The financial underpinnings of many of the MENA countries and others
is IFI and public-sector oriented which limits production and trade
capability since many of these countries do not have strong private
capital operations. Also harmful is the inability of the MENA and
other countries to form their own regional trade bloc. Henry says that
in order to "assess the underlying structural power of capital, it is
necessary to analyze the systems which finance them". The structural
power of private capital lies in its ability to control investments and
not in the dollar amount of the investment. But foreign capital is not
easily available to the MENA countries because their general lack of
accountability in investments is unattractive to many investors, and
IFI's such as the World Bank and the IMF "punish" them by not giving
them loans since they either cannot or will not abide by the attached
conditions to liberalize their economies. MENA countries must rely on
commercial banks for capital which tend to be public-owned and less
efficient and responsive to investment needs.

In chapter two, Halliday highlights "the triumph of a political and
economic model of liberal capitalism" as the last postulate involved at
the end of the cold war in regard to the future of the third world. He
says that the collapse of USSR has had significant implications for its
trade and flows such as the dissolution of the Council of Mutual
Economic Assistance (COMECON). Most trade has been reduced, and the
countries that had significant trade with USSR have had to find other
outlets for their manufactured goods. Soviet aid was extremely
important in the development of some third world countries such as
Mongolia, Vietnam, and Afghanistan. After the cold war, however, the
post-communist states joined the IMF and the World Bank seeking a place
in the international world, which has stimulated competition for
markets and funds among those countries and the third world. A major
concern is "whether the evident universalizing trends in the world
political and economic system will be able to diffuse prosperity and
reduce the gap between richer and poorer states."

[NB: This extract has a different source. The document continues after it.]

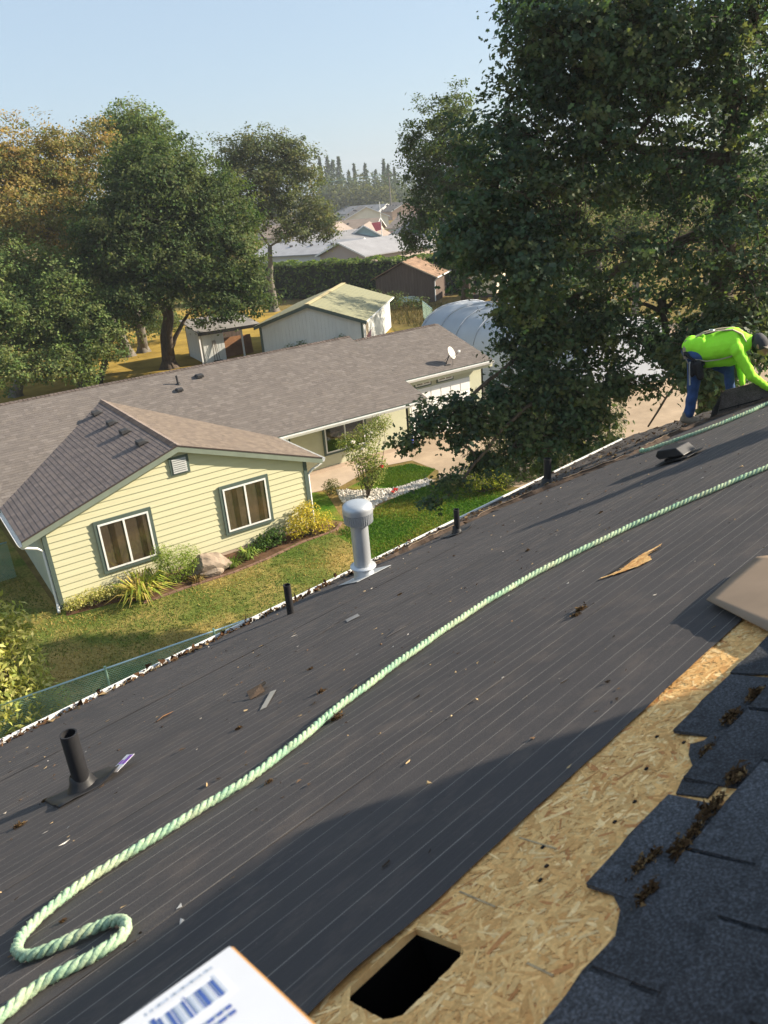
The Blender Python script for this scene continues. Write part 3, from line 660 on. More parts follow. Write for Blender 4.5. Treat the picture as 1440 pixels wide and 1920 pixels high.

The emerging types of capitalism after the collapse of communism are
the main concerns of Stallings and Streeck in chapter three. The focus
is on how quantitative (trade and investment flows) and qualitative
(the behavior within international organizations -GATT and World Bank-)
data shaped the three versions of capitalism in the global context:
Anglo-American (free markets), Japanese (civil society), and European
(citizenship). According to the authors, the quantitative structure
economic and emerging political patterns have caused higher densities
of economic transaction across and greater flows within the regions,
the East Asian region showing the fastest growth. In the qualitative
tests, the authors affirm that the dynamic of non-hegemonic
interdependence entails conflict and cooperation among the "triad" as a
consequence of their heterogeneous socioeconomic features.